The revelation that 31 hostages have died first emerged from a confidential internal Israeli review leaked to the New York Times. The fate of a further 20 people is also in question, amid unconfirmed intelligence they may also have died during their captivity, the report said.
The figure was later confirmed by the Hostage and Missing Families Forum, which represents families of the captives. “According to the official data we have, there are 31 victims,” it said in a statement.
The disclosure that so many of the remaining hostages are dead, a higher number than previously disclosed, seems certain to intensify scrutiny of the Netanyahu government’s controversial handling of the crisis, which has provoked fury among many hostage families.
While about half of those taken captive during the attack were released last year after a hostages-for-ceasefire deal, in which Palestinian prisoners being held in Israeli jails were also freed, negotiations for a second deal have dragged on for weeks.
The circumstances of the hostages’ deaths remained unclear, with the Israeli authorities suggesting that many of those deaths had occurred on 7 October during Hamas’s incursion into southern Israel, in which 1,200 people were killed.
The issue has been complicated by the piecemeal emergence of information about those taken hostage on 7 October in the intervening months, with the families of some of those who had been understood to have been taken alive being later told they had been killed.
It is not known if the Israel Defense Forces review meant that Hamas was holding the bodies of all of those understood to be dead in order to bargain with them in the future.
Under the continuing negotiations for a second, lengthy ceasefire, being mediated by Qatar and Egypt, women, sick people, children and elderly captives would be released in exchange for Palestinian prisoners, with bodies expected to be exchanged later if the first phase was successful.
More than 240 hostages were initially believed captured by Hamas last October, but the precise number has been constantly adjusted.
While senior Israeli officials have said one of the goals of the war was to secure the release of hostages through military pressure, Hamas has said on several occasions that hostages have died during Israeli strikes, claims that have not been independently verified.
However, during the course of a conflict that has killed more than 27,000 Palestinians in Gaza, the IDF has so far rescued only one hostage, while three others, men who had escaped their captors in northern Gaza, were killed by Israeli soldiers as they approached an Israeli position.
Blinken’s visit also comes amid growing concerns in Egypt about Israel’s stated intentions to expand the combat in Gaza to areas on the Egyptian border that are crammed with displaced Palestinians.
It was also disclosed that the Israeli military had begun investigating dozens of incidents where Israeli soldiers may have broken the IDF’s own rules of conduct or violated international law governing conflict, mostly in incidents involving significant civilian casualties or the destruction of civilian infrastructure.

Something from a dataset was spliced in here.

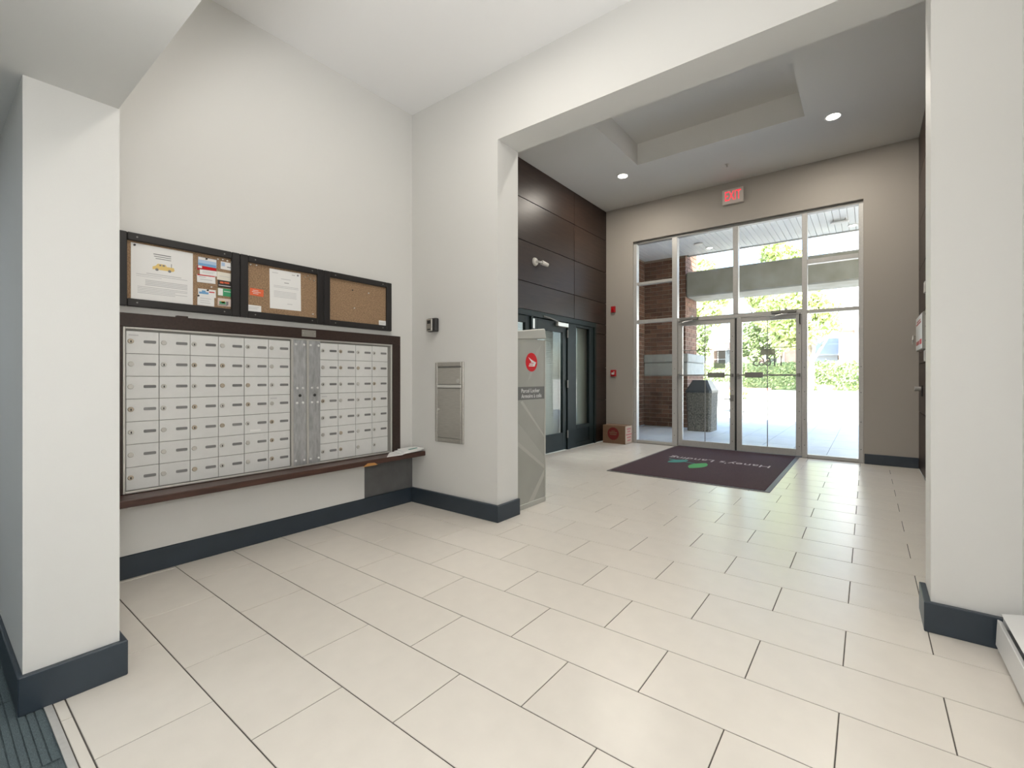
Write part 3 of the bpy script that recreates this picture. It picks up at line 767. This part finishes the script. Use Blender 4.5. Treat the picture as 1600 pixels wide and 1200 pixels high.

Israel’s defence minister has said Israel’s offensive would reach the town of Rafah, on the Egyptian border, where more than half of Gaza’s 2.3 million people have sought refuge and are now living in increasingly miserable conditions.
UN humanitarian monitors said on Tuesday that Israeli evacuation orders now covered two-thirds of Gaza, driving thousands more people every day towards the border areas.
Egypt has warned that an Israeli deployment along the border would threaten the peace treaty the two countries signed more than four decades ago.
Egypt fears an expansion of combat to the Rafah area could push terrified Palestinian civilians across the border, a scenario it says it is determined to prevent.